An anonymous reader writes "Mozilla today officially launched Firefox 28 for Windows, Mac, Linux, and Android. Additions include VP9 video decoding, Web notifications on OS X, and volume controls for HTML5 video and audio. Firefox 28 has been released over on Firefox.com and all existing users should be able to upgrade to it automatically. The full release notes are available. As always, the Android version is trickling out slowly on Google Play (Android release notes)." Mozilla also announced tools to bring the Unity game engine to WebGL and asm.js.

2 of 142 comments (clear)

  1. Stability & performance Features by AbRASiON · · Score: 4, Interesting

    I've had a love / hate relationship with Firefox for many years - but for about the past 18 months it's been mostly stable.
    I'm an extremely heavy browser, ranging from 20 to 150 tabs open at a time.
    This latest build (27.0.1) has been utter shite for stability, so I sure hope that was a priority for them. It would be nice if a single tab crashed it would just take out that tab. If that means more processes or memory, so be it. Also please copy chrome ASAP with the little microphone representing the noisy tab.

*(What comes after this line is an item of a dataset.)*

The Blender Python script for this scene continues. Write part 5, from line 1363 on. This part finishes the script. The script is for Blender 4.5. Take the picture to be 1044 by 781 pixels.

  2. Re:Now is the time to turn automatic updates off by Billly+Gates · · Score: 2, Interesting

    If you currently have automatic updates on, this release of Firefox is the one where you probably want to turn them off.

    You would be INSANE TO DO THIS. Ask any security guru about holes. Firefox 3.6 has +100 exploits! Think about that one when tempted to go back to the old good old days?

    Here is what I use aka ESR release which gets updated only once a year. But for regular viewing I have upgraded to Chrome. FF is for corporate sites these days and firebug. Though it has improved vastly and plugins do not break as much like they used too.

    Chrome and IE 9+ (no you did not misread that), both have multiprocess models and lowrights mode in WIndows 7 and higher. They are modern in that all cpus are used for each tab. One bad site wont take down the rest of your 60. It means increased security as privilege escalations are issues with firefox even with a standard user. I like the fact that my 2010 era cpu which is a 6 core phenom II can distribute loads since it is aging but can scale well. Firefox is getting slower on it as a result, chrome and IE both can distribute the loads on all cores.

    There is adblock plus for IE now too and it has been in Chrome for ages.

    Until Firefox gets modern I will stay away. It is old and out of date. Yes they add element support for newer things but the rendering engine, memory, security, and even the plugins are not modern.